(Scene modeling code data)
____

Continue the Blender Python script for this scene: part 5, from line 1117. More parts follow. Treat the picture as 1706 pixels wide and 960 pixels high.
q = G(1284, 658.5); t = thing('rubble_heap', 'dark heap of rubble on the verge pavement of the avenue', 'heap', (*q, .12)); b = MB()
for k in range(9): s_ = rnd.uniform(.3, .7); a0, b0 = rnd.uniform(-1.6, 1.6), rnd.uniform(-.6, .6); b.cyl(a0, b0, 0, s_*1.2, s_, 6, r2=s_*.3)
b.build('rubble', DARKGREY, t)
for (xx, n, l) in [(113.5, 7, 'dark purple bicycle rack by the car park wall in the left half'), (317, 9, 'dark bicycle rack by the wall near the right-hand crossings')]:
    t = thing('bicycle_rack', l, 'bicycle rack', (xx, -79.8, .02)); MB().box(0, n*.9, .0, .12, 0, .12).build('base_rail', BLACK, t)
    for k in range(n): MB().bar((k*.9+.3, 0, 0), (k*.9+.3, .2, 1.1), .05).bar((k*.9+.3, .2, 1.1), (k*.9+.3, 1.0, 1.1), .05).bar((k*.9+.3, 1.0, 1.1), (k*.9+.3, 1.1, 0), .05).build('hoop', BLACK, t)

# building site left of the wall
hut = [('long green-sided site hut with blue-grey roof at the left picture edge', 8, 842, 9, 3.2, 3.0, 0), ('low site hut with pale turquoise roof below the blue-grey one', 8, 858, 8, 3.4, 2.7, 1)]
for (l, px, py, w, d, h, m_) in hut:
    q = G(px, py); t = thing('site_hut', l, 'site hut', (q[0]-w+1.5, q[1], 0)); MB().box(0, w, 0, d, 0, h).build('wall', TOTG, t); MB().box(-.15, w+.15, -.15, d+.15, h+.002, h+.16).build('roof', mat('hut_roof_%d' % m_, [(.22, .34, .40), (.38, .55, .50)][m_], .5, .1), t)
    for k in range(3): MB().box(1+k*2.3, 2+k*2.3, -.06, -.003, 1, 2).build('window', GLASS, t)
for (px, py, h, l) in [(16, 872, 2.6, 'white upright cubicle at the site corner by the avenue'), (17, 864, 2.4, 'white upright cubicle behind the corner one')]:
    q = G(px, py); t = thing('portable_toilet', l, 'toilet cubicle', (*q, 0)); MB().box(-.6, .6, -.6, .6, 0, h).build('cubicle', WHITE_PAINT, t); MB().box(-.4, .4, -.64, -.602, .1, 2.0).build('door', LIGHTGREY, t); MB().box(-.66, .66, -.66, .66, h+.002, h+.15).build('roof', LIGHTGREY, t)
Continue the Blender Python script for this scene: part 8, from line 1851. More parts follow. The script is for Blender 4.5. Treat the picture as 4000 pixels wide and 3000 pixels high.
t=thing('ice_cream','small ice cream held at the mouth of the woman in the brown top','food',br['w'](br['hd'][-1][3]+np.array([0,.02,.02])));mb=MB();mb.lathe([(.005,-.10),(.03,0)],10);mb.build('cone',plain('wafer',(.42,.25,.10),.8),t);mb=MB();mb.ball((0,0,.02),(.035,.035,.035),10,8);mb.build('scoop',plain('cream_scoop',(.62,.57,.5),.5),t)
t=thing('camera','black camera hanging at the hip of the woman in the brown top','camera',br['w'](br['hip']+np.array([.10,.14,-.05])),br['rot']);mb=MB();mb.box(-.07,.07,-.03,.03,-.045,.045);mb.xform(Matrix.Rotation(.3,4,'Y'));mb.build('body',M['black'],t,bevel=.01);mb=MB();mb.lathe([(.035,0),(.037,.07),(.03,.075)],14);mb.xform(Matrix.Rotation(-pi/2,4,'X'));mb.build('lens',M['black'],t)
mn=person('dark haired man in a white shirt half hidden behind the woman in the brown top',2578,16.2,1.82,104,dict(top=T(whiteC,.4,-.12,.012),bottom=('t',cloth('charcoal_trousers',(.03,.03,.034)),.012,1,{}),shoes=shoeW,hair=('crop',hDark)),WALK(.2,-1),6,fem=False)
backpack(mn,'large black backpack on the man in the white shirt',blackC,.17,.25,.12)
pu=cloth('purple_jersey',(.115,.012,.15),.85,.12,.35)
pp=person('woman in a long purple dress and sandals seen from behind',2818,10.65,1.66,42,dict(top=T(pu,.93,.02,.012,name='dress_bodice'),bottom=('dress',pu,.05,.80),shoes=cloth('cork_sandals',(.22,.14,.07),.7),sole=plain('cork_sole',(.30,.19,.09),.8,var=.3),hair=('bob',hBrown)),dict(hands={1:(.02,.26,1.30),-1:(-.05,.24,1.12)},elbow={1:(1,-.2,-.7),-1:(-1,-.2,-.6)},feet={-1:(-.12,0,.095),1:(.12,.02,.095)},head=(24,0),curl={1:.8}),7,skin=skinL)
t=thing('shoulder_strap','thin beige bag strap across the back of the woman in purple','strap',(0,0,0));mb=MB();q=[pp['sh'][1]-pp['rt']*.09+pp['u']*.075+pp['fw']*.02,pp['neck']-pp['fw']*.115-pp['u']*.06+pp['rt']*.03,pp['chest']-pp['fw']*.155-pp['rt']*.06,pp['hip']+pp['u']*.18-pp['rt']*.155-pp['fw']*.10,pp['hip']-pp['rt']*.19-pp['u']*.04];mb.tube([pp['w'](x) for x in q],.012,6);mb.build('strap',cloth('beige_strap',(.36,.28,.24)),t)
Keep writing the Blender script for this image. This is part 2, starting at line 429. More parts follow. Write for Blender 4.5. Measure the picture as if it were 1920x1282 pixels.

____

◆ **What you are asked to do**: Write down all the entries again without a single difference.

◆ **Expected answer**:
Continue the Blender Python script for this scene: part 5, from line 1117. More parts follow. Treat the picture as 1706 pixels wide and 960 pixels high.
q = G(1284, 658.5); t = thing('rubble_heap', 'dark heap of rubble on the verge pavement of the avenue', 'heap', (*q, .12)); b = MB()
for k in range(9): s_ = rnd.uniform(.3, .7); a0, b0 = rnd.uniform(-1.6, 1.6), rnd.uniform(-.6, .6); b.cyl(a0, b0, 0, s_*1.2, s_, 6, r2=s_*.3)
b.build('rubble', DARKGREY, t)
for (xx, n, l) in [(113.5, 7, 'dark purple bicycle rack by the car park wall in the left half'), (317, 9, 'dark bicycle rack by the wall near the right-hand crossings')]:
    t = thing('bicycle_rack', l, 'bicycle rack', (xx, -79.8, .02)); MB().box(0, n*.9, .0, .12, 0, .12).build('base_rail', BLACK, t)
    for k in range(n): MB().bar((k*.9+.3, 0, 0), (k*.9+.3, .2, 1.1), .05).bar((k*.9+.3, .2, 1.1), (k*.9+.3, 1.0, 1.1), .05).bar((k*.9+.3, 1.0, 1.1), (k*.9+.3, 1.1, 0), .05).build('hoop', BLACK, t)

# building site left of the wall
hut = [('long green-sided site hut with blue-grey roof at the left picture edge', 8, 842, 9, 3.2, 3.0, 0), ('low site hut with pale turquoise roof below the blue-grey one', 8, 858, 8, 3.4, 2.7, 1)]
for (l, px, py, w, d, h, m_) in hut:
    q = G(px, py); t = thing('site_hut', l, 'site hut', (q[0]-w+1.5, q[1], 0)); MB().box(0, w, 0, d, 0, h).build('wall', TOTG, t); MB().box(-.15, w+.15, -.15, d+.15, h+.002, h+.16).build('roof', mat('hut_roof_%d' % m_, [(.22, .34, .40), (.38, .55, .50)][m_], .5, .1), t)
    for k in range(3): MB().box(1+k*2.3, 2+k*2.3, -.06, -.003, 1, 2).build('window', GLASS, t)
for (px, py, h, l) in [(16, 872, 2.6, 'white upright cubicle at the site corner by the avenue'), (17, 864, 2.4, 'white upright cubicle behind the corner one')]:
    q = G(px, py); t = thing('portable_toilet', l, 'toilet cubicle', (*q, 0)); MB().box(-.6, .6, -.6, .6, 0, h).build('cubicle', WHITE_PAINT, t); MB().box(-.4, .4, -.64, -.602, .1, 2.0).build('door', LIGHTGREY, t); MB().box(-.66, .66, -.66, .66, h+.002, h+.15).build('roof', LIGHTGREY, t)
Continue the Blender Python script for this scene: part 8, from line 1851. More parts follow. The script is for Blender 4.5. Treat the picture as 4000 pixels wide and 3000 pixels high.
t=thing('ice_cream','small ice cream held at the mouth of the woman in the brown top','food',br['w'](br['hd'][-1][3]+np.array([0,.02,.02])));mb=MB();mb.lathe([(.005,-.10),(.03,0)],10);mb.build('cone',plain('wafer',(.42,.25,.10),.8),t);mb=MB();mb.ball((0,0,.02),(.035,.035,.035),10,8);mb.build('scoop',plain('cream_scoop',(.62,.57,.5),.5),t)
t=thing('camera','black camera hanging at the hip of the woman in the brown top','camera',br['w'](br['hip']+np.array([.10,.14,-.05])),br['rot']);mb=MB();mb.box(-.07,.07,-.03,.03,-.045,.045);mb.xform(Matrix.Rotation(.3,4,'Y'));mb.build('body',M['black'],t,bevel=.01);mb=MB();mb.lathe([(.035,0),(.037,.07),(.03,.075)],14);mb.xform(Matrix.Rotation(-pi/2,4,'X'));mb.build('lens',M['black'],t)
mn=person('dark haired man in a white shirt half hidden behind the woman in the brown top',2578,16.2,1.82,104,dict(top=T(whiteC,.4,-.12,.012),bottom=('t',cloth('charcoal_trousers',(.03,.03,.034)),.012,1,{}),shoes=shoeW,hair=('crop',hDark)),WALK(.2,-1),6,fem=False)
backpack(mn,'large black backpack on the man in the white shirt',blackC,.17,.25,.12)
pu=cloth('purple_jersey',(.115,.012,.15),.85,.12,.35)
pp=person('woman in a long purple dress and sandals seen from behind',2818,10.65,1.66,42,dict(top=T(pu,.93,.02,.012,name='dress_bodice'),bottom=('dress',pu,.05,.80),shoes=cloth('cork_sandals',(.22,.14,.07),.7),sole=plain('cork_sole',(.30,.19,.09),.8,var=.3),hair=('bob',hBrown)),dict(hands={1:(.02,.26,1.30),-1:(-.05,.24,1.12)},elbow={1:(1,-.2,-.7),-1:(-1,-.2,-.6)},feet={-1:(-.12,0,.095),1:(.12,.02,.095)},head=(24,0),curl={1:.8}),7,skin=skinL)
t=thing('shoulder_strap','thin beige bag strap across the back of the woman in purple','strap',(0,0,0));mb=MB();q=[pp['sh'][1]-pp['rt']*.09+pp['u']*.075+pp['fw']*.02,pp['neck']-pp['fw']*.115-pp['u']*.06+pp['rt']*.03,pp['chest']-pp['fw']*.155-pp['rt']*.06,pp['hip']+pp['u']*.18-pp['rt']*.155-pp['fw']*.10,pp['hip']-pp['rt']*.19-pp['u']*.04];mb.tube([pp['w'](x) for x in q],.012,6);mb.build('strap',cloth('beige_strap',(.36,.28,.24)),t)
Keep writing the Blender script for this image. This is part 2, starting at line 429. More parts follow. Write for Blender 4.5. Measure the picture as if it were 1920x1282 pixels.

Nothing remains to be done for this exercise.